What is expected — What is the number of lines in these entries that include "from"? Write that number and no other text.

Data to use —
________________________

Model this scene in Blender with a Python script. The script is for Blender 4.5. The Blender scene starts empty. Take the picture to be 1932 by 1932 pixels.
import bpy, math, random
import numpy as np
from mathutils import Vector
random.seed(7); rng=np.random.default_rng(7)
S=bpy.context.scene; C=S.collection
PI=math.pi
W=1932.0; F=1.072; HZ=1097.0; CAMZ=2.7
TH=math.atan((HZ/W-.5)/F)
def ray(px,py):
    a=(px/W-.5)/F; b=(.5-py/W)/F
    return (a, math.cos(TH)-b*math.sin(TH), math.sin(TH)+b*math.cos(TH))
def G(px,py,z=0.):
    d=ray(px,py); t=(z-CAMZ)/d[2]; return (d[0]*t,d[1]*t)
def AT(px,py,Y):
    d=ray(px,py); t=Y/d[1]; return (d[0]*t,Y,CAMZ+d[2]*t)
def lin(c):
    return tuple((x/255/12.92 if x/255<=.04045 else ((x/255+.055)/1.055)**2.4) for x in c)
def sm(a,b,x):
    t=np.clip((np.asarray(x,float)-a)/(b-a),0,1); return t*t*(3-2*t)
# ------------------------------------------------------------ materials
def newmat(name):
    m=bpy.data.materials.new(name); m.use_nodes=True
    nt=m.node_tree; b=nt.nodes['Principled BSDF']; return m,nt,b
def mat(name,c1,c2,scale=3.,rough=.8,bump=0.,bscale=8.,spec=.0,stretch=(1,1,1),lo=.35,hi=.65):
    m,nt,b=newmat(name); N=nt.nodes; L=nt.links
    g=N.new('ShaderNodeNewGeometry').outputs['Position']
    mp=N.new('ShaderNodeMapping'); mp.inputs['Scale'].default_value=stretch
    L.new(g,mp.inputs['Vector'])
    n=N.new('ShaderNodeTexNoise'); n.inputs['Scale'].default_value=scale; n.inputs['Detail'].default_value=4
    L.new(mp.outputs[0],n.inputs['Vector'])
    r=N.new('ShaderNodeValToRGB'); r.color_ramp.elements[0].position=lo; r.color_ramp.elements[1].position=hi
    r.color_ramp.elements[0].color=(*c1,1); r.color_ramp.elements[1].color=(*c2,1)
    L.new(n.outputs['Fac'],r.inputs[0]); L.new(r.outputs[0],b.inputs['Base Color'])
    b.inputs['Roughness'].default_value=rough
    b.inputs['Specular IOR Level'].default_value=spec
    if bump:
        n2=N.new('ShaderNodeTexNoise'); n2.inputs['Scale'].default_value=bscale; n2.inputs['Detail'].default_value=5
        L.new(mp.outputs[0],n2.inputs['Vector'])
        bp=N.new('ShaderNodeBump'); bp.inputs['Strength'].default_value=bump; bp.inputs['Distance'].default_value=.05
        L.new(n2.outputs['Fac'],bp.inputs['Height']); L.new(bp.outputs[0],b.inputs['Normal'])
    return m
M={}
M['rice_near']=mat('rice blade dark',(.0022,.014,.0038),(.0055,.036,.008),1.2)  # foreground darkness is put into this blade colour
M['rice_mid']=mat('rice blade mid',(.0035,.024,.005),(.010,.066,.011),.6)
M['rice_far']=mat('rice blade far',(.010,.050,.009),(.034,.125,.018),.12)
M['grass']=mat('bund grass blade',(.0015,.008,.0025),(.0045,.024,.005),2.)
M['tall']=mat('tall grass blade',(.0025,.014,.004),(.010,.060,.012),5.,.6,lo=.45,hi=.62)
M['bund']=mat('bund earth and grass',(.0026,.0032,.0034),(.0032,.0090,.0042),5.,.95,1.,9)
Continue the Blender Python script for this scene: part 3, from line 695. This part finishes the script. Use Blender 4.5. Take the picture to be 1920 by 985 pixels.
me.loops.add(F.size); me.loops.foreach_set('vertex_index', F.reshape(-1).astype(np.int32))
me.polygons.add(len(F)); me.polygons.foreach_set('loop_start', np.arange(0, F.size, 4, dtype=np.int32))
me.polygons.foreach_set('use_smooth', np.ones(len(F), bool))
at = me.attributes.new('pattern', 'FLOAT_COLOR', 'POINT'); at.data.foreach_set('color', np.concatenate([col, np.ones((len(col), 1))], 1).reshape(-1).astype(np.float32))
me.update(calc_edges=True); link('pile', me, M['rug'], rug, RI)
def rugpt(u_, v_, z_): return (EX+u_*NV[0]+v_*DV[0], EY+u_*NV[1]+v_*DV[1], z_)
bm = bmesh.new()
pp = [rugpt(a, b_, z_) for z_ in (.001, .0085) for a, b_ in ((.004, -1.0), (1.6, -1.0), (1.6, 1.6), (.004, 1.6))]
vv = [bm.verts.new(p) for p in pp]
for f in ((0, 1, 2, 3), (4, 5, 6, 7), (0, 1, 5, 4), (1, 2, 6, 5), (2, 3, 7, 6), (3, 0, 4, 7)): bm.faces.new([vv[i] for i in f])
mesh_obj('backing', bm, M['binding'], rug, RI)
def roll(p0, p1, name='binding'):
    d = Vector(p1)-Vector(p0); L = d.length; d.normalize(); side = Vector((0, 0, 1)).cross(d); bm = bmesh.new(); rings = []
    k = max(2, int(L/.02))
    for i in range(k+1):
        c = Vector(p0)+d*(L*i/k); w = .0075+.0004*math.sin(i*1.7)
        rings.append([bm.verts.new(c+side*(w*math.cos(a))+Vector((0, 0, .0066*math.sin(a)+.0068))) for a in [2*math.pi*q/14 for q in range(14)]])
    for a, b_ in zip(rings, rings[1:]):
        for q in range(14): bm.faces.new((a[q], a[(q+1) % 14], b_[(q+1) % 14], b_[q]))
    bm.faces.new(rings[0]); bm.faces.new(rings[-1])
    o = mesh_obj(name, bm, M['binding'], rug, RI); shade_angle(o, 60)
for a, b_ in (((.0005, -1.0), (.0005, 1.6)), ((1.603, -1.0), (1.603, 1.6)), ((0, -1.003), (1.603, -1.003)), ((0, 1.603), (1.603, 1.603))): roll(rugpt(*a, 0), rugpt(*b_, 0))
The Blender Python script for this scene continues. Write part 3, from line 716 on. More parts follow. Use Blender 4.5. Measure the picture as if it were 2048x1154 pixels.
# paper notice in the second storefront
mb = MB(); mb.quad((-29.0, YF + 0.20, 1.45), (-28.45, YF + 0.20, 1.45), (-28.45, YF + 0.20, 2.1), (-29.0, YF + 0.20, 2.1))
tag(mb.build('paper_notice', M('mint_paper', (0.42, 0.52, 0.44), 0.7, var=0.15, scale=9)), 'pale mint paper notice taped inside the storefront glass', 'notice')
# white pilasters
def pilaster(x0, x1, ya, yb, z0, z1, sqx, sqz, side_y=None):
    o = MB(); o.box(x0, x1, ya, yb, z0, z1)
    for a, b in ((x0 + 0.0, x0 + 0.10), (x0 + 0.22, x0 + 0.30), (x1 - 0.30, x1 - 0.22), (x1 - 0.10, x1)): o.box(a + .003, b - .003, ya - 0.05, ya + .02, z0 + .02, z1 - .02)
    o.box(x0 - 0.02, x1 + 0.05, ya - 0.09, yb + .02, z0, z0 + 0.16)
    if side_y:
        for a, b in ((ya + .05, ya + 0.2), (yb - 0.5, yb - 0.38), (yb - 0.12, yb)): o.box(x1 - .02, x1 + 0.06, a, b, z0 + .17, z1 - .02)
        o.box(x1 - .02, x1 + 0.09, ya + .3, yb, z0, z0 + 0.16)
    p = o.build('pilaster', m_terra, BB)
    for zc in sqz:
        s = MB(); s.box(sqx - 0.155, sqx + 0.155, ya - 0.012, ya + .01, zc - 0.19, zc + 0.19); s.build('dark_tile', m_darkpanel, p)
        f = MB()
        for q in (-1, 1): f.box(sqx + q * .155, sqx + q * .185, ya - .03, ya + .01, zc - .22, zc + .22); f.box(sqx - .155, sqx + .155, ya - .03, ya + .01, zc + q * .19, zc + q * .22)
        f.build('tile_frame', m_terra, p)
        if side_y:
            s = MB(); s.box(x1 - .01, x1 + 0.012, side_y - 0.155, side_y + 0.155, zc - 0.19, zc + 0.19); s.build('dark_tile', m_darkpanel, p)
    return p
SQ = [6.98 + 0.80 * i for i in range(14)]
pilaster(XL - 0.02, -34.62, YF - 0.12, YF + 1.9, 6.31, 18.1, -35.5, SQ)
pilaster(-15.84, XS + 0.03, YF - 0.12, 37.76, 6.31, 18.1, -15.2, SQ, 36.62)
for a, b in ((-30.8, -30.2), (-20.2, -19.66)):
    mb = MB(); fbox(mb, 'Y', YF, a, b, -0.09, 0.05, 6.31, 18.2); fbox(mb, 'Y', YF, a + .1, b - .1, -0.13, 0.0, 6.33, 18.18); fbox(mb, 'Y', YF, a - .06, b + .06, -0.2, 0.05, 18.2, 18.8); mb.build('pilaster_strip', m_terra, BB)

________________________

Finished exercise — 3